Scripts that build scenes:

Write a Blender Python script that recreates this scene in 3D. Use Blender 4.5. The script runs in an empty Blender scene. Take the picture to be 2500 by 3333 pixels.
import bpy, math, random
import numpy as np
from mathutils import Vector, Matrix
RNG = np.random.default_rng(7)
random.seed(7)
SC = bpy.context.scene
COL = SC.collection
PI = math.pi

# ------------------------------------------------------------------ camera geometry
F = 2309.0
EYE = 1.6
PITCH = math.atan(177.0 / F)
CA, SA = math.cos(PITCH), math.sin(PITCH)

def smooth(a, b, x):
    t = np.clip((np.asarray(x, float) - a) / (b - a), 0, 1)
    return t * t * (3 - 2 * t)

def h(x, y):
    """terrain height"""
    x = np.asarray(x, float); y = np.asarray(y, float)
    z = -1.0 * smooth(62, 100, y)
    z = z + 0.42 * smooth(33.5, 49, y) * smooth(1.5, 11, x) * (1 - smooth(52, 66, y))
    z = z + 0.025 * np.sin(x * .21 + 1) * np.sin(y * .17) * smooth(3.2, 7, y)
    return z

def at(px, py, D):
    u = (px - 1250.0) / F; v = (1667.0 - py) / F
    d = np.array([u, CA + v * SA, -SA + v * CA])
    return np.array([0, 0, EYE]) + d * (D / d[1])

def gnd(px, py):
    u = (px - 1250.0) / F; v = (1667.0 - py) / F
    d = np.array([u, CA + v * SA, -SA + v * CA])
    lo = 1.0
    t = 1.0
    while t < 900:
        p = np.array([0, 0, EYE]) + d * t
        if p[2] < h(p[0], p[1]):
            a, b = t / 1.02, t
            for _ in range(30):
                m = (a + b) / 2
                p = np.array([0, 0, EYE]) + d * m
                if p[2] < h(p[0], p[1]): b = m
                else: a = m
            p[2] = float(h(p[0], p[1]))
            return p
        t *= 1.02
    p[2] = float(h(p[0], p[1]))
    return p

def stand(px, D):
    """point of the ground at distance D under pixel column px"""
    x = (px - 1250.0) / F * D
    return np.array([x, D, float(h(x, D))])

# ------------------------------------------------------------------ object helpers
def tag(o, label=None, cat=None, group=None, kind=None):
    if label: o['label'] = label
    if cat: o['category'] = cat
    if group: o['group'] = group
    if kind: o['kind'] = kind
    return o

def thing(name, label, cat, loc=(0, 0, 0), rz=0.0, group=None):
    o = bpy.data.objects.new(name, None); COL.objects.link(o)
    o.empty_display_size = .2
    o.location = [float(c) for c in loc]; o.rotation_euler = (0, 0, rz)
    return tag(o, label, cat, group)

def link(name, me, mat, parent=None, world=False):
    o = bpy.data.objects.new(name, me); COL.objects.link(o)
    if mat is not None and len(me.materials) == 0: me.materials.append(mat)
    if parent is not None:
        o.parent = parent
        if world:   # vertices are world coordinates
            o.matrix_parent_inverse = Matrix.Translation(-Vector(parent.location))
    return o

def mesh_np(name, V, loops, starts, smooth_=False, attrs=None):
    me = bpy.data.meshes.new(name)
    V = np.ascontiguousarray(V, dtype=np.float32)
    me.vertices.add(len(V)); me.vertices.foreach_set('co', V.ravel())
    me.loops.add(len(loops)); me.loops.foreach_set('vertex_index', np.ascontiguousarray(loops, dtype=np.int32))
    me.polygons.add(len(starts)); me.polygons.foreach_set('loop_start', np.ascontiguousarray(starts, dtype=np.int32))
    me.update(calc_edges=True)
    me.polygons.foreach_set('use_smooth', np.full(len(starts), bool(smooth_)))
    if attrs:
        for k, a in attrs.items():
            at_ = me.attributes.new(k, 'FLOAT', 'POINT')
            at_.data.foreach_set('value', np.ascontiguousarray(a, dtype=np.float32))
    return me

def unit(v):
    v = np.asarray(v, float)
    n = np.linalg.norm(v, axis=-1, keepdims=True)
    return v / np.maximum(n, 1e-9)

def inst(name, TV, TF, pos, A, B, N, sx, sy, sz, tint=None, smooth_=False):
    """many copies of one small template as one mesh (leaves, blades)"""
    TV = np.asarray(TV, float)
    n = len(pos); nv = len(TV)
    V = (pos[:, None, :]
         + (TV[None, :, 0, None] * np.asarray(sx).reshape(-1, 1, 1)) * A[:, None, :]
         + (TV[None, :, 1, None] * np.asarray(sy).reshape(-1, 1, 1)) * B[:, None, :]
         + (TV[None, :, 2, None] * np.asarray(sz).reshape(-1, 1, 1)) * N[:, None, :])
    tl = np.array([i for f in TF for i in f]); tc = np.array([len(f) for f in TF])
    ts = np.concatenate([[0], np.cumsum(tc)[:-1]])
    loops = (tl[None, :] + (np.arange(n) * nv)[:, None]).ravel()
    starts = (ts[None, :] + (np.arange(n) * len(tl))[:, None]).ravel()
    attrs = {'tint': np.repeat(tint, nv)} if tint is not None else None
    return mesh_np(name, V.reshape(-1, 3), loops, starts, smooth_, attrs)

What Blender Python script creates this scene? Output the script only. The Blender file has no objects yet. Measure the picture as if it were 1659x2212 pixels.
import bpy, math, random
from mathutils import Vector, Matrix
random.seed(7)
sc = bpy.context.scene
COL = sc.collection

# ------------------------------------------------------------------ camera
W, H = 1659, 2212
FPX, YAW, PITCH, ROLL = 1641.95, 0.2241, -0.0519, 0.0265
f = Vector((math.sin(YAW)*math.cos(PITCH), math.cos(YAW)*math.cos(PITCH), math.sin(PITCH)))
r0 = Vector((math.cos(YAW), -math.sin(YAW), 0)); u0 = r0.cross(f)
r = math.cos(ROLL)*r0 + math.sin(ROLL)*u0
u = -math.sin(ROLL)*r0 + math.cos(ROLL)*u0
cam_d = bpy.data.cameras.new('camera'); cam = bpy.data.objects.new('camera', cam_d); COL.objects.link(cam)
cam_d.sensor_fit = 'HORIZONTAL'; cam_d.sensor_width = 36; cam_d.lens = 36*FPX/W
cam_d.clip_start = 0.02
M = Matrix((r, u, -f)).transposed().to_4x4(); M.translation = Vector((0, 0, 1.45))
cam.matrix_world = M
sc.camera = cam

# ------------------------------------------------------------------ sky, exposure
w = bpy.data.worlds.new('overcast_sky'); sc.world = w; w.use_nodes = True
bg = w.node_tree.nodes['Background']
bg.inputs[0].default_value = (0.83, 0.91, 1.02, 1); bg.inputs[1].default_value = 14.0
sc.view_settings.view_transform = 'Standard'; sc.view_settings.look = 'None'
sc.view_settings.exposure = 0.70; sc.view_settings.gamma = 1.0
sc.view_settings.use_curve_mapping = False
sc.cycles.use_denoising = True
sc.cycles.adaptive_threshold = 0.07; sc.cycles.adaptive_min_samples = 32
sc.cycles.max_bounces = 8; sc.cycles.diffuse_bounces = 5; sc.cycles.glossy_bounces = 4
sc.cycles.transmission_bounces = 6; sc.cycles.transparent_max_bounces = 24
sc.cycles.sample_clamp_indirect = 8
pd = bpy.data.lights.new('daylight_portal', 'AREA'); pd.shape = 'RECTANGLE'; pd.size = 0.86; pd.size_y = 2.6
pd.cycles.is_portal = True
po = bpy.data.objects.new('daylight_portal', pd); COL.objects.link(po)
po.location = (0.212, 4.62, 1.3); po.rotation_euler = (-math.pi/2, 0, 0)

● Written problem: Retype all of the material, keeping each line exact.

● Solution to the problem:
Write a Blender Python script that recreates this scene in 3D. Use Blender 4.5. The script runs in an empty Blender scene. Take the picture to be 2500 by 3333 pixels.
import bpy, math, random
import numpy as np
from mathutils import Vector, Matrix
RNG = np.random.default_rng(7)
random.seed(7)
SC = bpy.context.scene
COL = SC.collection
PI = math.pi

# ------------------------------------------------------------------ camera geometry
F = 2309.0
EYE = 1.6
PITCH = math.atan(177.0 / F)
CA, SA = math.cos(PITCH), math.sin(PITCH)

def smooth(a, b, x):
    t = np.clip((np.asarray(x, float) - a) / (b - a), 0, 1)
    return t * t * (3 - 2 * t)

def h(x, y):
    """terrain height"""
    x = np.asarray(x, float); y = np.asarray(y, float)
    z = -1.0 * smooth(62, 100, y)
    z = z + 0.42 * smooth(33.5, 49, y) * smooth(1.5, 11, x) * (1 - smooth(52, 66, y))
    z = z + 0.025 * np.sin(x * .21 + 1) * np.sin(y * .17) * smooth(3.2, 7, y)
    return z

def at(px, py, D):
    u = (px - 1250.0) / F; v = (1667.0 - py) / F
    d = np.array([u, CA + v * SA, -SA + v * CA])
    return np.array([0, 0, EYE]) + d * (D / d[1])

def gnd(px, py):
    u = (px - 1250.0) / F; v = (1667.0 - py) / F
    d = np.array([u, CA + v * SA, -SA + v * CA])
    lo = 1.0
    t = 1.0
    while t < 900:
        p = np.array([0, 0, EYE]) + d * t
        if p[2] < h(p[0], p[1]):
            a, b = t / 1.02, t
            for _ in range(30):
                m = (a + b) / 2
                p = np.array([0, 0, EYE]) + d * m
                if p[2] < h(p[0], p[1]): b = m
                else: a = m
            p[2] = float(h(p[0], p[1]))
            return p
        t *= 1.02
    p[2] = float(h(p[0], p[1]))
    return p

def stand(px, D):
    """point of the ground at distance D under pixel column px"""
    x = (px - 1250.0) / F * D
    return np.array([x, D, float(h(x, D))])

# ------------------------------------------------------------------ object helpers
def tag(o, label=None, cat=None, group=None, kind=None):
    if label: o['label'] = label
    if cat: o['category'] = cat
    if group: o['group'] = group
    if kind: o['kind'] = kind
    return o

def thing(name, label, cat, loc=(0, 0, 0), rz=0.0, group=None):
    o = bpy.data.objects.new(name, None); COL.objects.link(o)
    o.empty_display_size = .2
    o.location = [float(c) for c in loc]; o.rotation_euler = (0, 0, rz)
    return tag(o, label, cat, group)

def link(name, me, mat, parent=None, world=False):
    o = bpy.data.objects.new(name, me); COL.objects.link(o)
    if mat is not None and len(me.materials) == 0: me.materials.append(mat)
    if parent is not None:
        o.parent = parent
        if world:   # vertices are world coordinates
            o.matrix_parent_inverse = Matrix.Translation(-Vector(parent.location))
    return o

def mesh_np(name, V, loops, starts, smooth_=False, attrs=None):
    me = bpy.data.meshes.new(name)
    V = np.ascontiguousarray(V, dtype=np.float32)
    me.vertices.add(len(V)); me.vertices.foreach_set('co', V.ravel())
    me.loops.add(len(loops)); me.loops.foreach_set('vertex_index', np.ascontiguousarray(loops, dtype=np.int32))
    me.polygons.add(len(starts)); me.polygons.foreach_set('loop_start', np.ascontiguousarray(starts, dtype=np.int32))
    me.update(calc_edges=True)
    me.polygons.foreach_set('use_smooth', np.full(len(starts), bool(smooth_)))
    if attrs:
        for k, a in attrs.items():
            at_ = me.attributes.new(k, 'FLOAT', 'POINT')
            at_.data.foreach_set('value', np.ascontiguousarray(a, dtype=np.float32))
    return me

def unit(v):
    v = np.asarray(v, float)
    n = np.linalg.norm(v, axis=-1, keepdims=True)
    return v / np.maximum(n, 1e-9)

def inst(name, TV, TF, pos, A, B, N, sx, sy, sz, tint=None, smooth_=False):
    """many copies of one small template as one mesh (leaves, blades)"""
    TV = np.asarray(TV, float)
    n = len(pos); nv = len(TV)
    V = (pos[:, None, :]
         + (TV[None, :, 0, None] * np.asarray(sx).reshape(-1, 1, 1)) * A[:, None, :]
         + (TV[None, :, 1, None] * np.asarray(sy).reshape(-1, 1, 1)) * B[:, None, :]
         + (TV[None, :, 2, None] * np.asarray(sz).reshape(-1, 1, 1)) * N[:, None, :])
    tl = np.array([i for f in TF for i in f]); tc = np.array([len(f) for f in TF])
    ts = np.concatenate([[0], np.cumsum(tc)[:-1]])
    loops = (tl[None, :] + (np.arange(n) * nv)[:, None]).ravel()
    starts = (ts[None, :] + (np.arange(n) * len(tl))[:, None]).ravel()
    attrs = {'tint': np.repeat(tint, nv)} if tint is not None else None
    return mesh_np(name, V.reshape(-1, 3), loops, starts, smooth_, attrs)

What Blender Python script creates this scene? Output the script only. The Blender file has no objects yet. Measure the picture as if it were 1659x2212 pixels.
import bpy, math, random
from mathutils import Vector, Matrix
random.seed(7)
sc = bpy.context.scene
COL = sc.collection

# ------------------------------------------------------------------ camera
W, H = 1659, 2212
FPX, YAW, PITCH, ROLL = 1641.95, 0.2241, -0.0519, 0.0265
f = Vector((math.sin(YAW)*math.cos(PITCH), math.cos(YAW)*math.cos(PITCH), math.sin(PITCH)))
r0 = Vector((math.cos(YAW), -math.sin(YAW), 0)); u0 = r0.cross(f)
r = math.cos(ROLL)*r0 + math.sin(ROLL)*u0
u = -math.sin(ROLL)*r0 + math.cos(ROLL)*u0
cam_d = bpy.data.cameras.new('camera'); cam = bpy.data.objects.new('camera', cam_d); COL.objects.link(cam)
cam_d.sensor_fit = 'HORIZONTAL'; cam_d.sensor_width = 36; cam_d.lens = 36*FPX/W
cam_d.clip_start = 0.02
M = Matrix((r, u, -f)).transposed().to_4x4(); M.translation = Vector((0, 0, 1.45))
cam.matrix_world = M
sc.camera = cam

# ------------------------------------------------------------------ sky, exposure
w = bpy.data.worlds.new('overcast_sky'); sc.world = w; w.use_nodes = True
bg = w.node_tree.nodes['Background']
bg.inputs[0].default_value = (0.83, 0.91, 1.02, 1); bg.inputs[1].default_value = 14.0
sc.view_settings.view_transform = 'Standard'; sc.view_settings.look = 'None'
sc.view_settings.exposure = 0.70; sc.view_settings.gamma = 1.0
sc.view_settings.use_curve_mapping = False
sc.cycles.use_denoising = True
sc.cycles.adaptive_threshold = 0.07; sc.cycles.adaptive_min_samples = 32
sc.cycles.max_bounces = 8; sc.cycles.diffuse_bounces = 5; sc.cycles.glossy_bounces = 4
sc.cycles.transmission_bounces = 6; sc.cycles.transparent_max_bounces = 24
sc.cycles.sample_clamp_indirect = 8
pd = bpy.data.lights.new('daylight_portal', 'AREA'); pd.shape = 'RECTANGLE'; pd.size = 0.86; pd.size_y = 2.6
pd.cycles.is_portal = True
po = bpy.data.objects.new('daylight_portal', pd); COL.objects.link(po)
po.location = (0.212, 4.62, 1.3); po.rotation_euler = (-math.pi/2, 0, 0)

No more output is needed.